Tracy Grammer Concert Review
Tracy Grammer and her musical partner, Jim Henry, played in Alaska last night. Despite their time in the great white north, they didn't manage to see a puffin. "There's a boat out of Seward, they say, where you're guaranteed puffins," Grammer tells her audience.
It's your fairly typical Sunday night folk crowd. We've gathered in an old bar in what used to be a Scandinavian village, but is now peppered with Seattle's folkies, young families, and a surprisingly prolific condominium epidemic.
Behind me, in the second row, a woman is knitting a scarf. Next to me sits a man with a rather giant camera.

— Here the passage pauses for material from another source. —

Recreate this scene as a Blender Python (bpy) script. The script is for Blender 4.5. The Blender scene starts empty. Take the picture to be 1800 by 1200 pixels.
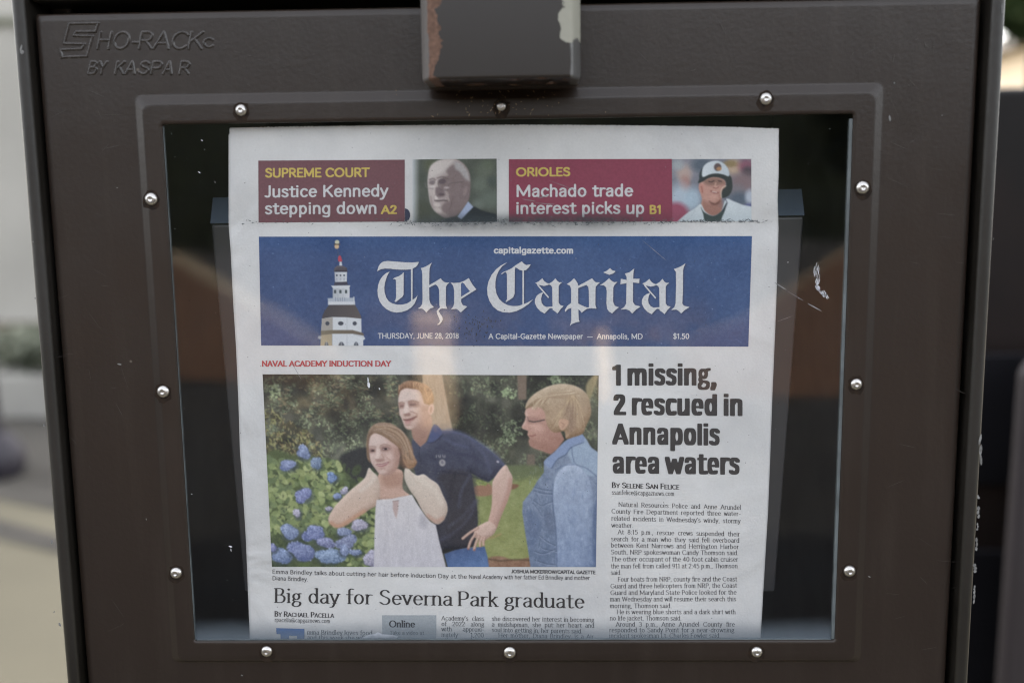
import bpy, math, random
import numpy as np
from mathutils import Vector
from mathutils.geometry import tessellate_polygon

S = bpy.context.scene
COL = S.collection
random.seed(7)
RNG = np.random.default_rng(11)

# ------------------------------------------------------------------ camera
ZC = 1.0                                   # height of the window centre above the pavement
CAM = np.array([0.0165, -0.5178, ZC + 0.1006])
YAW, PITCH, ROLL = 0.0285, -0.1453, 0.0136
FPX = 1750.0                               # focal length in pixels of the 1800 px wide photograph (35 mm)


def _rot(yaw, pitch, roll):
    cy, sy, cp, sp, cr, sr = math.cos(yaw), math.sin(yaw), math.cos(pitch), math.sin(pitch), math.cos(roll), math.sin(roll)
    a = np.array([[cy, -sy, 0], [sy, cy, 0], [0, 0, 1.0]])
    b = np.array([[1.0, 0, 0], [0, cp, -sp], [0, sp, cp]])
    c = np.array([[cr, 0, sr], [0, 1.0, 0], [-sr, 0, cr]])
    return a @ b @ c


CR = _rot(YAW, PITCH, ROLL)                # columns: right, forward, up
cam_d = bpy.data.cameras.new('camera')
cam = bpy.data.objects.new('camera', cam_d)
COL.objects.link(cam)
from mathutils import Matrix
M4 = Matrix.Identity(4)
for i in range(3):
    M4[i][0], M4[i][1], M4[i][2], M4[i][3] = CR[i, 0], CR[i, 2], -CR[i, 1], CAM[i]
cam.matrix_world = M4
cam_d.sensor_width = 36.0
cam_d.lens = 36.0 * FPX / 1800.0
cam_d.clip_start = 0.02
cam_d.clip_end = 500
cam_d.dof.use_dof = True
cam_d.dof.focus_distance = 0.538
cam_d.dof.aperture_fstop = 3.6
cam_d.dof.aperture_blades = 0
S.camera = cam

# ------------------------------------------------------------------ world, sun, exposure
SUN_EL, SUN_AZ = math.radians(42), math.radians(20)     # the sun stands behind the box, a little to the left
w = bpy.data.worlds.new('World')
S.world = w
w.use_nodes = True
nt = w.node_tree
bg = nt.nodes['Background']
sky = nt.nodes.new('ShaderNodeTexSky')
sky.sky_type = 'NISHITA'
sky.sun_disc = False
sky.sun_elevation = SUN_EL
sky.sun_rotation = -SUN_AZ
sky.dust_density = 3.0
sky.air_density = 0.8
sky.ozone_density = 0.4
hs = nt.nodes.new('ShaderNodeHueSaturation')          # a hazy, washed-out summer sky
hs.inputs['Saturation'].default_value = 0.34
nt.links.new(sky.outputs[0], hs.inputs['Color'])
tint = nt.nodes.new('ShaderNodeVectorMath')               # late-afternoon haze warms it slightly
tint.operation = 'MULTIPLY'
tint.inputs[1].default_value = (1.03, 1.0, 0.945)
nt.links.new(hs.outputs[0], tint.inputs[0])
nt.links.new(tint.outputs[0], bg.inputs[0])
bg.inputs[1].default_value = 0.15
sun_d = bpy.data.lights.new('sun', 'SUN')
sun_d.energy = 2.0
sun_d.angle = math.radians(0.5)
sun_d.color = (1.0, 0.90, 0.74)
sun = bpy.data.objects.new('sun', sun_d)
COL.objects.link(sun)
sd = Vector((-math.sin(SUN_AZ) * math.cos(SUN_EL), math.cos(SUN_AZ) * math.cos(SUN_EL), math.sin(SUN_EL)))
sun.rotation_euler = sd.to_track_quat('Z', 'Y').to_euler()
sun.location = sd * 30

S.view_settings.view_transform = 'Standard'
S.view_settings.look = 'None'
S.view_settings.gamma = 1.0
S.view_settings.use_curve_mapping = False
S.view_settings.exposure = 2.74
S.cycles.use_denoising = True
S.cycles.pixel_filter_type = 'BLACKMAN_HARRIS'
S.cycles.filter_width = 1.15
S.cycles.max_bounces = 8
S.cycles.transparent_max_bounces = 12
S.cycles.caustics_reflective = False
S.cycles.caustics_refractive = False


# ------------------------------------------------------------------ measuring: photo point -> point on a vertical plane y = Y
def unproj(p, Y):
    p = np.atleast_2d(np.asarray(p, float))
    d = (p[:, :1] - 900) / FPX * CR[:, 0] + CR[:, 1] + (600 - p[:, 1:2]) / FPX * CR[:, 2]
    Y = np.asarray(Y, float).reshape(-1, 1) if np.ndim(Y) else Y
    t = (Y - CAM[1]) / d[:, 1:2]
    return CAM + d * t


def at(px, py, Y):
    return unproj([(px, py)], Y)[0]


def ground(px, py, z=0.0):
    d = (px - 900) / FPX * CR[:, 0] + CR[:, 1] + (600 - py) / FPX * CR[:, 2]
    return CAM + d * ((z - CAM[2]) / d[2])


# ------------------------------------------------------------------ helpers
def lin(c):
    c = np.asarray(c, float) / 255.0
    return np.where(c <= 0.04045, c / 12.92, ((c + 0.055) / 1.055) ** 2.4)


def tag(o, label=None, cat=None, group=None, kind=None):
    if label: o['label'] = label
    if cat: o['category'] = cat
    if group: o['group'] = group
    if kind: o['kind'] = kind
    return o


def empty(name, loc, label, cat, group=None):
    o = bpy.data.objects.new(name, None)
    o.location = loc
    o.empty_display_size = 0.1
    COL.objects.link(o)
    return tag(o, label, cat, group)


def mesh_obj(name, verts, faces, mat, parent=None, smooth=False, label=None):
    me = bpy.data.meshes.new(name)
    verts = np.asarray(verts, float)
    me.from_pydata(verts.tolist(), [], faces if isinstance(faces, list) else faces.tolist())
    me.update()
    if mat: me.materials.append(mat)
    if smooth:
        me.polygons.foreach_set('use_smooth', [True] * len(me.polygons))
    o = bpy.data.objects.new(name, me)
    COL.objects.link(o)
    if parent is not None:
        o.parent = parent
        o.location = tuple(-np.array(parent_world(parent)))
    if label: o['label'] = label
    return o


def parent_world(p):
    v = np.zeros(3)
    while p is not None:
        v += np.array(p.location)
        p = p.parent
    return v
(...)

"This is a Tom Russell song," Grammer continues. She heard it for the first time at the Sisters Folk Festival in Oregon, when she "found [herself] on [her] feet in tears at the end of the performance, and [she] couldn't even remember standing up." The tune, "Blue Wing," is about a man in prison holding onto the faintest bit of hope.
From there, the duo breaks into Dave Carter's "Crocodile Man." As Grammer explains, since Carter passed away in 2002, "part of my thing I do is I sing his songs."
The audience applauds Dave's memory as Tracy continues to explore her former partner's incredible cannon of work. Next on the list is "Ordinary Town," followed by the mysterious "Shadows of Evangeline."
It's been four years since Carter's untimely death, but it's clear that his presence is very much alive in Grammer's life and work. As she sings his melodies, her face occasionally rocks away from the microphone, as if blown by the breath of his poetry.
"We're not exactly sure what this song's about," she explains before "Shadows of Evangeline," "but we like the way it feels."
It's only a matter of time before Grammer's own songwriting bug becomes unignorable. When she plays her own piece, "The Verdant Mile" toward the end of the set, without her introduction, it would be difficult to tell the difference between it and the wealth of Carter's work that she continues to perform.
Intermittently, there are fiddle tunes and emanations from the great Jim Henry, whose voice and instrumental skills fit snugly with Grammer's. Henry's own work is nearly as thoughtful, albeit slightly more humorous, than Carter's, and the synergy between him and Grammer is haunting.
Other highlights of the evening include Henry's song about a Texas country club, Carter's anti-war-machine number "Hey Ho," and a cover of Kieran Kane's "Dirty Little Town." "I have bad news for you, Seattle," Tracy says introducing their cover of Kane's song. "You have smog."
The evening ends, after some humorous deliberation, with an encore cover of Townes Van Zandt's "Poncho and Lefty." Grammer didn't know about Van Zandt until after his death. She was reading through his obituary and was surprised to see mention of so many songs she already knew from other people's versions. Her rendition of the song is so wonderful, you can't help but think that somewhere, Townes Van Zandt and Dave Carter are exchanging smiles.